Address: 12 Wyndham St, Auckland CBD Phone: (09) 377 5992 Cost: We spent: $271 for three Rating out of 10: Food: 9 Service: 9 Value: 8 Ambience: 9
It starts streetside, with the blink-and-you'll-miss-it signage. Inside, an old-school overhead projector beams confirmation you're in the right place. Head up the stairs. The bannister is solid and ancient; the slashes of neon tube lighting against white brick walls are not.
You haven't spoken to a soul, you haven't evenlooked at the menu. Already, you are certain you are in the city's coolest new restaurant.

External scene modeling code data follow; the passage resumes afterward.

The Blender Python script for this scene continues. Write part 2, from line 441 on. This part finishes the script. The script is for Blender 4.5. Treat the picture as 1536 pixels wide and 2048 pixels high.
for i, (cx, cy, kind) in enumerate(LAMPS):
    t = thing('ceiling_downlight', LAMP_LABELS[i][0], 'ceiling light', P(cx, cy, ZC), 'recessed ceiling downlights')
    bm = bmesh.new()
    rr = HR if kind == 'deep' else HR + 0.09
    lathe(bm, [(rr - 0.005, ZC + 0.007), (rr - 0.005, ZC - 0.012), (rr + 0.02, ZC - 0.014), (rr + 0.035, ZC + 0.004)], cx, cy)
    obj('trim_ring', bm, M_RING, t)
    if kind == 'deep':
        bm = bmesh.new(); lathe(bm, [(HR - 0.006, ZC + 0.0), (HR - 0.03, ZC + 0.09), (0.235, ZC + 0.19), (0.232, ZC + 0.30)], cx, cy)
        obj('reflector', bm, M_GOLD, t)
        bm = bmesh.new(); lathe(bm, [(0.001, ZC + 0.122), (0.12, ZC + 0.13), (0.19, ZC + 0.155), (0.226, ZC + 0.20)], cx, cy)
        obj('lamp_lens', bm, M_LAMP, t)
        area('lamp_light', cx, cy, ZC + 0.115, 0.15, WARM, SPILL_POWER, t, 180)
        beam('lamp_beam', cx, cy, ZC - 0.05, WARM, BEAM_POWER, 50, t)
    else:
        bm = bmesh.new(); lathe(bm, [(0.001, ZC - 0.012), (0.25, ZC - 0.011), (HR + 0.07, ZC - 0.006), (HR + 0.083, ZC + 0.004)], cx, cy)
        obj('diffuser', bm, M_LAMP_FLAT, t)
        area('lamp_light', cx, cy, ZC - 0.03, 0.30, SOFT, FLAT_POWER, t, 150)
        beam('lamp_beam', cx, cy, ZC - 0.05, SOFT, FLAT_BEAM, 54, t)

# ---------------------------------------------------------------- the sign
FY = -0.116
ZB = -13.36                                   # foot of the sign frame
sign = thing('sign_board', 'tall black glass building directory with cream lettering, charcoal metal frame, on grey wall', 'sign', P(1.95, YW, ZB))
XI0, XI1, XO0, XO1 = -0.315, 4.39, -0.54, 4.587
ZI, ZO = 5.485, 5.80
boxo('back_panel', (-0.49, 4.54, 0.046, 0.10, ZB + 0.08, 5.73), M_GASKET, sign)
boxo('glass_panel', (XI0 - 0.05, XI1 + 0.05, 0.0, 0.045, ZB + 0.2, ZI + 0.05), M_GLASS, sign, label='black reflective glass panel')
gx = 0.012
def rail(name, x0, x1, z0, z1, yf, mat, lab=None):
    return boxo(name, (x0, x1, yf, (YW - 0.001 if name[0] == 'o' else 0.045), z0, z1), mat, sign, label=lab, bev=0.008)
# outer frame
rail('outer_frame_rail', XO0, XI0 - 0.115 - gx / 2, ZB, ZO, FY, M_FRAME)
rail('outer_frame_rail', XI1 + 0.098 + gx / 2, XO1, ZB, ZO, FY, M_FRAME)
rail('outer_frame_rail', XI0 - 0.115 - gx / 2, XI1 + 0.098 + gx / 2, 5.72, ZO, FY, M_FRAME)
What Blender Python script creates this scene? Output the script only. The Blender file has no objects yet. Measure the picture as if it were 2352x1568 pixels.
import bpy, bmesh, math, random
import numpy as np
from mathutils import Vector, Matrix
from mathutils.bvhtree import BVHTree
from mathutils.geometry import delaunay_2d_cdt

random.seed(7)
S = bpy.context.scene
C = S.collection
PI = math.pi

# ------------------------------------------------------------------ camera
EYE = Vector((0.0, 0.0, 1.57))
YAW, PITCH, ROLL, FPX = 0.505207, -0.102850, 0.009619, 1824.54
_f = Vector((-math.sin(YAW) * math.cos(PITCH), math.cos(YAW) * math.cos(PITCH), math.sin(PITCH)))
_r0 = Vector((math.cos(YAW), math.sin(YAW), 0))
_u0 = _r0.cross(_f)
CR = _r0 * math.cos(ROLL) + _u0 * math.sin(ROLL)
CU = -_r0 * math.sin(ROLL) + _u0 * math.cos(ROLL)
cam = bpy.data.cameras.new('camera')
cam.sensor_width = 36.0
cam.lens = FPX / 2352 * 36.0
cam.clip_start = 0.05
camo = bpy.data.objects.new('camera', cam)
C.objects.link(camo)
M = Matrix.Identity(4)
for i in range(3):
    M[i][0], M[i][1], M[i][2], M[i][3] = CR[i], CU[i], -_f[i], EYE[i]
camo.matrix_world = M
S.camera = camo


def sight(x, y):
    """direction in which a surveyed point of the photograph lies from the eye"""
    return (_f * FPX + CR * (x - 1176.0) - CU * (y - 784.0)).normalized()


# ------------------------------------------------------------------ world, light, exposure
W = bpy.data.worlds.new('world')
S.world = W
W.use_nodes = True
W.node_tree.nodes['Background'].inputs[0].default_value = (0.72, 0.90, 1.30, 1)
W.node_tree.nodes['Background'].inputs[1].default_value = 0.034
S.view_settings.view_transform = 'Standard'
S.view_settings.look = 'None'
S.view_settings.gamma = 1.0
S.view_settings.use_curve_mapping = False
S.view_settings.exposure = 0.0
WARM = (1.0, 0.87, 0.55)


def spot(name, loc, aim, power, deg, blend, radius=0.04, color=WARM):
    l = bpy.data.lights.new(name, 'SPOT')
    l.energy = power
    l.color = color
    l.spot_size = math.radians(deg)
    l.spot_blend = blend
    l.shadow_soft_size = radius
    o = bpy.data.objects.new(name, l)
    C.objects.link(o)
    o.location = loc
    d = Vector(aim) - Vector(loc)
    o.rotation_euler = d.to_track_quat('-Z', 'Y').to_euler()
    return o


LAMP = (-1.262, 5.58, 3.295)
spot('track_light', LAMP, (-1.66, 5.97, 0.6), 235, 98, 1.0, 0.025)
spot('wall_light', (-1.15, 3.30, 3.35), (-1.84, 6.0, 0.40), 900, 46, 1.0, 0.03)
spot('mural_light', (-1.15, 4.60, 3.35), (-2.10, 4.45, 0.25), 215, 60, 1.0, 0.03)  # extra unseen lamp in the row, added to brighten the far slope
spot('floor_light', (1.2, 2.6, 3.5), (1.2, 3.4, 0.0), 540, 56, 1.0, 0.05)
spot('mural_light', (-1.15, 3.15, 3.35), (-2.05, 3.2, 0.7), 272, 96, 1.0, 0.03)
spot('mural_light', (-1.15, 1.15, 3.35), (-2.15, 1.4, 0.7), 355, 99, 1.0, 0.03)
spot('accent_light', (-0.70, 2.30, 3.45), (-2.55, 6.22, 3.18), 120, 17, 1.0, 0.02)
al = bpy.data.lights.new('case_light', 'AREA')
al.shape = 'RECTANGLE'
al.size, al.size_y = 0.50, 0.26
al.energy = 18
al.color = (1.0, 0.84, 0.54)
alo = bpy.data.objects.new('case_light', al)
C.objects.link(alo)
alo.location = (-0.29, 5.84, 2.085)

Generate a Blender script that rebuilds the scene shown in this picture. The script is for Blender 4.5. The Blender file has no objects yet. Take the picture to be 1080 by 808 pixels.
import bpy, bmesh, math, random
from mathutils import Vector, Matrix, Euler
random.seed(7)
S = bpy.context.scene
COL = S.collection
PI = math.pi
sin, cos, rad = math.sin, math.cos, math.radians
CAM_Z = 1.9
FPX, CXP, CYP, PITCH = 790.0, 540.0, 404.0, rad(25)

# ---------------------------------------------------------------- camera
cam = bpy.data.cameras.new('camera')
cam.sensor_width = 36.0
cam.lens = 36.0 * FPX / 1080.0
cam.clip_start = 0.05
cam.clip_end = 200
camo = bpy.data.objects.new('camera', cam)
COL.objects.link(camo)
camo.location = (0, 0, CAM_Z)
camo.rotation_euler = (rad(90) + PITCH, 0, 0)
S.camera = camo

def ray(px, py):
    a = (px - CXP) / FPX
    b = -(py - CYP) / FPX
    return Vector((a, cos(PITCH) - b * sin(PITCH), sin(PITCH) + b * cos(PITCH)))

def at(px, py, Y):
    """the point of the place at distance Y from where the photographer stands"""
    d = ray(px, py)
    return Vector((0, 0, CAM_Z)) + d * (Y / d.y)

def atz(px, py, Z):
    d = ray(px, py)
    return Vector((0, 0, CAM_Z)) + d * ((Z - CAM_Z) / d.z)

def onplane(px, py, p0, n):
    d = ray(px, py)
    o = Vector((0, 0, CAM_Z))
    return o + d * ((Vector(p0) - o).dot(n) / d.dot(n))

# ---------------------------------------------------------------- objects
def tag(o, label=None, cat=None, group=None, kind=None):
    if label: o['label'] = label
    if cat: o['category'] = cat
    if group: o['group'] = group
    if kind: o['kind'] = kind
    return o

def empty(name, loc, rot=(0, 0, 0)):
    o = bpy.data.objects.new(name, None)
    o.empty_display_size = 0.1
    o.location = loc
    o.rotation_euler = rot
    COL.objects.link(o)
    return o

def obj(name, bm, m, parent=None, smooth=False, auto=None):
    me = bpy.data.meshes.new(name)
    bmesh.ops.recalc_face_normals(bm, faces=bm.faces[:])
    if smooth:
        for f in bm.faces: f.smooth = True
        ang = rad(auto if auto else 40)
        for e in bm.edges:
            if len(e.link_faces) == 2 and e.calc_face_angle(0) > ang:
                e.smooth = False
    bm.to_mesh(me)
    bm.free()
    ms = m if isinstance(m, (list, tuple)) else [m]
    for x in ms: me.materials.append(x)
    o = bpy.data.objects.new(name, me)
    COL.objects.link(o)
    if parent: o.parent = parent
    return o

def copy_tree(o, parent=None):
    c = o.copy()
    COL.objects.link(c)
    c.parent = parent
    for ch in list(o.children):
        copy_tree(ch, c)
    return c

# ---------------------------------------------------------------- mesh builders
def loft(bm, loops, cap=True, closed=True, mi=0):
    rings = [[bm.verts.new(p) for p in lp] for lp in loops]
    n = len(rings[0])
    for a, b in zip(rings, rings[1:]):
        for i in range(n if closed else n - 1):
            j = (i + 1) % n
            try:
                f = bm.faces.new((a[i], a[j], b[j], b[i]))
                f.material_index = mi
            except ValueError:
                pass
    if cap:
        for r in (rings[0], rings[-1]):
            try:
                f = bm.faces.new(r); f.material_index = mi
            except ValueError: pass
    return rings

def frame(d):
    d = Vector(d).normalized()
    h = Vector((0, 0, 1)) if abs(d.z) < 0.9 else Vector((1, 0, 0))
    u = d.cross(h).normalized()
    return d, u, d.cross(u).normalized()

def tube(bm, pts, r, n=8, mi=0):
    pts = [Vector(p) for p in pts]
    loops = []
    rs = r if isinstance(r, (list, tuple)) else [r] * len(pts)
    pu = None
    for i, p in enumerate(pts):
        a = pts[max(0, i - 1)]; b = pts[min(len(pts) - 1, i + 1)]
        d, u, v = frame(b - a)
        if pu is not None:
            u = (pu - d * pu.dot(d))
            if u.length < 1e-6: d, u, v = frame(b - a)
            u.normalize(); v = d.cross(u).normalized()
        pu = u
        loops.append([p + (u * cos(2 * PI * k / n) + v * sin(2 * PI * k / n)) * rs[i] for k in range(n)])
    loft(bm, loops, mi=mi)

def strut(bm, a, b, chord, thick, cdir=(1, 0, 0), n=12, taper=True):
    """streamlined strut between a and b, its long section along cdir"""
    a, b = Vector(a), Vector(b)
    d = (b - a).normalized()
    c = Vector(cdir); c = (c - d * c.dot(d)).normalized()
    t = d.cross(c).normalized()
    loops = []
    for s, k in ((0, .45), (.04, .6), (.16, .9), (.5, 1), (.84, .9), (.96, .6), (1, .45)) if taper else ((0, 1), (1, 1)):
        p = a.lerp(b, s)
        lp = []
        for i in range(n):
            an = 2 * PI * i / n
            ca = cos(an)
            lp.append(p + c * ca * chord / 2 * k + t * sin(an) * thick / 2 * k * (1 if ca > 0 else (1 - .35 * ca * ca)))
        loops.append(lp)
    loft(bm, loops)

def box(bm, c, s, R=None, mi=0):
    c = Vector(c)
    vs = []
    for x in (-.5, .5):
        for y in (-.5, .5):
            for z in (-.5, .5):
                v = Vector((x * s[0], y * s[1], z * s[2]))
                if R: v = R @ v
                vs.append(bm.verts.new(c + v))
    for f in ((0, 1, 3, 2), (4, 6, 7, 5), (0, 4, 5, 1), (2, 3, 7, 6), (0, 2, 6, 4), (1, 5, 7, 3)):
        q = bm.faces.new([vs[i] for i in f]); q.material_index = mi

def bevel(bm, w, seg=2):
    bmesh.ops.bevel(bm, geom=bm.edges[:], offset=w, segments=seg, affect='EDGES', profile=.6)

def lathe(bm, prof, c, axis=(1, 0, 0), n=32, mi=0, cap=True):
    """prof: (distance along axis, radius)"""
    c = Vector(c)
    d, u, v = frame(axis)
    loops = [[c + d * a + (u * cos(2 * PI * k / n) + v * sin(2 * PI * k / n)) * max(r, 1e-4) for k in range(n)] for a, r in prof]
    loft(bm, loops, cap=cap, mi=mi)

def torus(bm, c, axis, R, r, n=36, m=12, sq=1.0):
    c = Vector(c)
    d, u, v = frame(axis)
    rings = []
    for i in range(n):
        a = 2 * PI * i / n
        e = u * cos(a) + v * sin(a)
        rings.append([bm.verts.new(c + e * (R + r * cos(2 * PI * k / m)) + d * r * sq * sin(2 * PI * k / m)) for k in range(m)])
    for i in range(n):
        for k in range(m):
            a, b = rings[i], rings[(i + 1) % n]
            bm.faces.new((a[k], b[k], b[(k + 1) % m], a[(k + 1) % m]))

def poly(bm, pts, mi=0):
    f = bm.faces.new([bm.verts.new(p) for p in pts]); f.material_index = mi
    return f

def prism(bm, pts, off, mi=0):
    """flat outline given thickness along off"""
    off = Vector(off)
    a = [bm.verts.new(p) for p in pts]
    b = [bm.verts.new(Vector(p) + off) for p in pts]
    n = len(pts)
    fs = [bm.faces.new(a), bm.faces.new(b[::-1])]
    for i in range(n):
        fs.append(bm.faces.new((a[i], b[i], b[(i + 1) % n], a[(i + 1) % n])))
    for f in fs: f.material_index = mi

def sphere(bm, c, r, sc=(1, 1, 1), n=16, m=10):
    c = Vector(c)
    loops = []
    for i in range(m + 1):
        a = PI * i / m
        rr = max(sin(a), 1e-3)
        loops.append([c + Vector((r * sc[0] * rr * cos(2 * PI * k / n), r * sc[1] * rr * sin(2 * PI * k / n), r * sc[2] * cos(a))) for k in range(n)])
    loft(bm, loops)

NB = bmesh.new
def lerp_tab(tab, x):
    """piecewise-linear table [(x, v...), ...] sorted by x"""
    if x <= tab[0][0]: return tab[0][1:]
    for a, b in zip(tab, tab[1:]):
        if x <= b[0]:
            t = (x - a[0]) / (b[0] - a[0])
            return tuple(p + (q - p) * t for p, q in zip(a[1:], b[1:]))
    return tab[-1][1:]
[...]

Kyle Street and Jordan Macdonald are ex- The Depot and Fed Deli. They know how to feed Aucklanders. But what they're doing here is surely the end-game every chef dreams of: cooking whatever they want and sending it out, yum char-style, on trays and trolleys. Take it or leave it. We, of course, took it all.
Quiz your friendly waitperson about how to order and how much you'll pay. We would never have independently figured out that those discreet numbered wooden blocks were actually the price per dish.
To make matters more confusing, there is also a menu with oysters, entrees and a handful of mains. You're encouraged to order off that to ensure at least a couple of dishes you really want. Turbot with crispy chicken skin, chicken gravy, grapes and crispy kale ($30) was superior comfort food, but we'd shown zero early restraint and were too stuffed to fully appreciate the $38 pork-stuffed Peking duck (mixed reviews: two out of three diners said they would come back for more).
Honestly, what you'll really keep coming back for are those random kitchen offerings, that range in price from $3-$12 a plate. For us, the tone was set early with a salty-spicy steak tartare served with waffle-cut potato crisps and a sour cream panna cotta. Taken together as a single mouthful, the effect was the cleverest burger and chips you'll eat in this burger and chips-obsessed town.
A parade of good things followed. Pumpkin and duck tortellini served in a small crystal glass (so cute!) with an extraordinarily savoury roasted duck bone stock. A chunk of smoked kahawai cooked into an almost crispy blini. Heirloom tomatoes and in-season asparagus. A kingfish kokoda cut with tiny squares of sour jelly.
Two of the yum char dishes: the duck broth tortellini served in a small glass and the kahawai fritter served on a small wooden coaster. Photo / Getty Images
Actually, even before all of that, there was celeriac with sesame lavosh. The menu described it as "koha". A gift from the kitchen. Suddenly the phrase "amuse-bouche" seems hopelessly outmoded and completely inappropriate for a kitchen in this part of the world. That's the thing about Culprit. It gives you things you didn't even know you were missing. That "yum char", for example, is really a degustation - minus a 45-minute tableside explanation and matching wine. Smart, but not smarmy.
Why not score a perfect 10? A crumbed, fried liver was, in contrast to what had come before it, inelegant and gummy in the mouth. And after that tartare-tortellini exquisiteness, dessert was ordinary.
In my opinion, Antarctica, Deep Space or three days into the Heaphy Track are the only places you should be subjected to freeze-dried fruit, and its presence was unnecessary in a tangelo trifle ($8). Just a trifling complaint really, in the grander scheme of a grand eating experience.